◆ Job:
Where a line holds "wide", copy it.

◆ Information supplied:
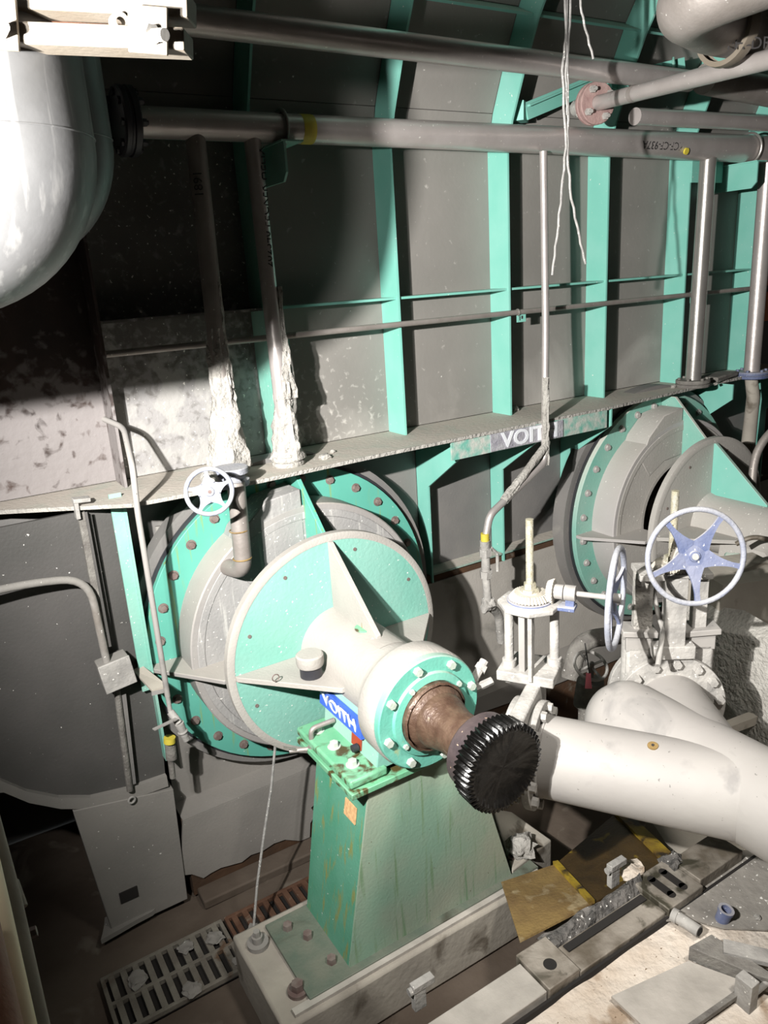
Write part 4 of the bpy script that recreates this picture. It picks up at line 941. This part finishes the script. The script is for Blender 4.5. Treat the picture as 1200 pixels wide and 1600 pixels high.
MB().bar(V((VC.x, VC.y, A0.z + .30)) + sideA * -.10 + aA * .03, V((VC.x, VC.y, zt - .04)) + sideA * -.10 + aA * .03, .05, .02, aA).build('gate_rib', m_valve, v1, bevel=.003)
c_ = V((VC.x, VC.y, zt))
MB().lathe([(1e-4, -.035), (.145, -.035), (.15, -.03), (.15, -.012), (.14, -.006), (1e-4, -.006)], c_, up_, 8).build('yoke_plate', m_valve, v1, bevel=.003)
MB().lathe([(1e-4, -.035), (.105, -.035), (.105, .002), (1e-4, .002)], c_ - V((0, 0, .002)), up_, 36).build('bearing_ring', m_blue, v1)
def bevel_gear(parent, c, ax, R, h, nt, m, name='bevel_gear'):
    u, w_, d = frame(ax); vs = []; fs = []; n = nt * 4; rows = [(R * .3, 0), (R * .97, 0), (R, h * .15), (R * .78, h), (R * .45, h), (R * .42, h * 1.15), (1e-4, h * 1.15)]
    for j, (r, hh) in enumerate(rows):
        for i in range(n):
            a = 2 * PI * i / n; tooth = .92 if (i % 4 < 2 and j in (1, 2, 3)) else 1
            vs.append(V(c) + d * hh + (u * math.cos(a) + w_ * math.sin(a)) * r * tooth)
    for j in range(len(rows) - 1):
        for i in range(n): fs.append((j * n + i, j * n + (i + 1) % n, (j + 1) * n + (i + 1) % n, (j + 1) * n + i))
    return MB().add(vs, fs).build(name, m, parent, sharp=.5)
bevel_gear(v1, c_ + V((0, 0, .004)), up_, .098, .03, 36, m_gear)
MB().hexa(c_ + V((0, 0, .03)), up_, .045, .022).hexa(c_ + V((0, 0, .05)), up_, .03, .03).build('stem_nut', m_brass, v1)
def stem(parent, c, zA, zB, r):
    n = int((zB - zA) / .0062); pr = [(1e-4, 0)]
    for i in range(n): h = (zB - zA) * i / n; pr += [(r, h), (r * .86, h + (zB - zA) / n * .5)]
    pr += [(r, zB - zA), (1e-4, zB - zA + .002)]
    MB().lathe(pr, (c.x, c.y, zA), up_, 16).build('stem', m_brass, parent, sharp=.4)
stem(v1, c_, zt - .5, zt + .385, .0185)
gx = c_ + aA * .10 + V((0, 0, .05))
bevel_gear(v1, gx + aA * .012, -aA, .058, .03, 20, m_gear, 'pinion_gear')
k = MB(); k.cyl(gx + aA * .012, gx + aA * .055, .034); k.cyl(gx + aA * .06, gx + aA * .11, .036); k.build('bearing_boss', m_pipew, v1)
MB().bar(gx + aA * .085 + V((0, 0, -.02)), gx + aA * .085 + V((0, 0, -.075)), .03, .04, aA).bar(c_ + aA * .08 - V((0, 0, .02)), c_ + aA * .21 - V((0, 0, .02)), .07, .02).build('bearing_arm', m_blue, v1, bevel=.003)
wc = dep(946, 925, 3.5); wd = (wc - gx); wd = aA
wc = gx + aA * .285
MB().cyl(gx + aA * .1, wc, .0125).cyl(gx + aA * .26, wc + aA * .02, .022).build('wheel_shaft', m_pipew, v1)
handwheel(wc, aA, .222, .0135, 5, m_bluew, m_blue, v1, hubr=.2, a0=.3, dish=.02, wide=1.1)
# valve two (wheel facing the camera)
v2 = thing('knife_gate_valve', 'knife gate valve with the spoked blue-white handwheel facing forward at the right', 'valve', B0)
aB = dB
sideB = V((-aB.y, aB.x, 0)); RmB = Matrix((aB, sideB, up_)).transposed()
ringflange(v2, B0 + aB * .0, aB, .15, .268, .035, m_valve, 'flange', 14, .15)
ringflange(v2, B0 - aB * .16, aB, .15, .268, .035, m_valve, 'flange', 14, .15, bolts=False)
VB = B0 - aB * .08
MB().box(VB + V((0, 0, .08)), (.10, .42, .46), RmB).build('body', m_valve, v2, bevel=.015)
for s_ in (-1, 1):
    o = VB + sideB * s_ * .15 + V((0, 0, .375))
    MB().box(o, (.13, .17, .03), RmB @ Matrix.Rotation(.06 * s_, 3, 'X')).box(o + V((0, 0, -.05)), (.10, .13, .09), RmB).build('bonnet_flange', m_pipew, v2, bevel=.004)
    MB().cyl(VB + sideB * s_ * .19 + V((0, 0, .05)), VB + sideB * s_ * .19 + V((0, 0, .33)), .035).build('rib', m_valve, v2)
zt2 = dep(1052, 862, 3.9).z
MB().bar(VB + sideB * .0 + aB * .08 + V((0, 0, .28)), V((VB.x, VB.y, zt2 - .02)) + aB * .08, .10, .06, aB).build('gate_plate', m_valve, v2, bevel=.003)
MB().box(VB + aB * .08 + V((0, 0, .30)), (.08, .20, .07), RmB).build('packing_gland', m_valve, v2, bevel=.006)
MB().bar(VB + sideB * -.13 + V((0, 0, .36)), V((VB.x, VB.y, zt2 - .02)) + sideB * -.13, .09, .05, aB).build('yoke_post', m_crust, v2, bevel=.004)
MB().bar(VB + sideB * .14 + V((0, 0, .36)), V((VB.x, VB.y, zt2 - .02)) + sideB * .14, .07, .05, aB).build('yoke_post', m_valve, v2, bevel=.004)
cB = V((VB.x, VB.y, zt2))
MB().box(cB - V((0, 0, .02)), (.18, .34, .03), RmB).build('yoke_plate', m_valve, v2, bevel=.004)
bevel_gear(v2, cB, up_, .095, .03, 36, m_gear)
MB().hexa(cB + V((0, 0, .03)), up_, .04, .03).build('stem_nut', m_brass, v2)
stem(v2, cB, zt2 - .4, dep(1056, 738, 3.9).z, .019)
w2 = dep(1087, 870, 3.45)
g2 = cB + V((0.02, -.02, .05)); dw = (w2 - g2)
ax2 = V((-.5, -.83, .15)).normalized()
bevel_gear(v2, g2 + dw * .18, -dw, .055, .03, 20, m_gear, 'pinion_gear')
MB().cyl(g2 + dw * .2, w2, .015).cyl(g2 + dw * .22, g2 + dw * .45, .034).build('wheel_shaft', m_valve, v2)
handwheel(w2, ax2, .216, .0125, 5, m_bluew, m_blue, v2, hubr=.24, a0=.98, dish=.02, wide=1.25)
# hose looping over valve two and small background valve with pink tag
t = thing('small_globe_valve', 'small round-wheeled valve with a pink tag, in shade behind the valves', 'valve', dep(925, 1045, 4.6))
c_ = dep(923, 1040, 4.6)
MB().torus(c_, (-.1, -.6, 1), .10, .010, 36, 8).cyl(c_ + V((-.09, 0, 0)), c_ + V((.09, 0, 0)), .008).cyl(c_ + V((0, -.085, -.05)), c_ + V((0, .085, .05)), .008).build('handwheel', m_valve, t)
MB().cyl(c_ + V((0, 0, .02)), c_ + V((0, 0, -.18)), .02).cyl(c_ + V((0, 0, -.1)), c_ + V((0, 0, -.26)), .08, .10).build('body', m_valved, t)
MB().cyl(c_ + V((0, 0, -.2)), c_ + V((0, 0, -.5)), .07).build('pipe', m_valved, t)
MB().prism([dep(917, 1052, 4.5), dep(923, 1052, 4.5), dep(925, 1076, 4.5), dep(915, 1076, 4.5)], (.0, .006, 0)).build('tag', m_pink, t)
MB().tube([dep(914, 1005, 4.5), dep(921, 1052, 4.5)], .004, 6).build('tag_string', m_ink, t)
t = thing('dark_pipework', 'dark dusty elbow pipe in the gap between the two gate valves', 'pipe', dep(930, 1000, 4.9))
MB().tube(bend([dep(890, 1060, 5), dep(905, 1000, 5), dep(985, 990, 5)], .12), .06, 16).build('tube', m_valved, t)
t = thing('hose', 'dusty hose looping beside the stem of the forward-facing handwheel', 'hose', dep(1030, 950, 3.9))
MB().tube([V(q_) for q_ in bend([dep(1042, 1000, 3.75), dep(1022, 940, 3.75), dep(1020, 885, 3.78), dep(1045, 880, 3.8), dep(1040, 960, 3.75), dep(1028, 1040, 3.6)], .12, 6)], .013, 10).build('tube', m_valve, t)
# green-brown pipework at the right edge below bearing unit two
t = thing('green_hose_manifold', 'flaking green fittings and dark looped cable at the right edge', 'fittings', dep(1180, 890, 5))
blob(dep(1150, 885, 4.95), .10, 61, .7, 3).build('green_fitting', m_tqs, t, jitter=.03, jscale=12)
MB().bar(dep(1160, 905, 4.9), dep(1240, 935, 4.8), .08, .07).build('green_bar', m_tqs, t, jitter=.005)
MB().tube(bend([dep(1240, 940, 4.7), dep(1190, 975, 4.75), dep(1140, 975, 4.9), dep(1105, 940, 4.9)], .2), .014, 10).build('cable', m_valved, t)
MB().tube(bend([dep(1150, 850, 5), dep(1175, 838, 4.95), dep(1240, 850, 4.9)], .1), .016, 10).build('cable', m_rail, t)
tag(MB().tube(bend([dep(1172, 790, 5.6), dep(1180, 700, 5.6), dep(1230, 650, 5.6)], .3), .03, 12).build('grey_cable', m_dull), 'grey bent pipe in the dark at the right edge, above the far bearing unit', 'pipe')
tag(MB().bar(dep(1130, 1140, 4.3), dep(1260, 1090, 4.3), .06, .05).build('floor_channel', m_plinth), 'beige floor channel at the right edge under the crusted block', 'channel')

◆ Written response:
Write part 4 of the bpy script that recreates this picture. It picks up at line 941. This part finishes the script. The script is for Blender 4.5. Treat the picture as 1200 pixels wide and 1600 pixels high.
handwheel(wc, aA, .222, .0135, 5, m_bluew, m_blue, v1, hubr=.2, a0=.3, dish=.02, wide=1.1)
handwheel(w2, ax2, .216, .0125, 5, m_bluew, m_blue, v2, hubr=.24, a0=.98, dish=.02, wide=1.25)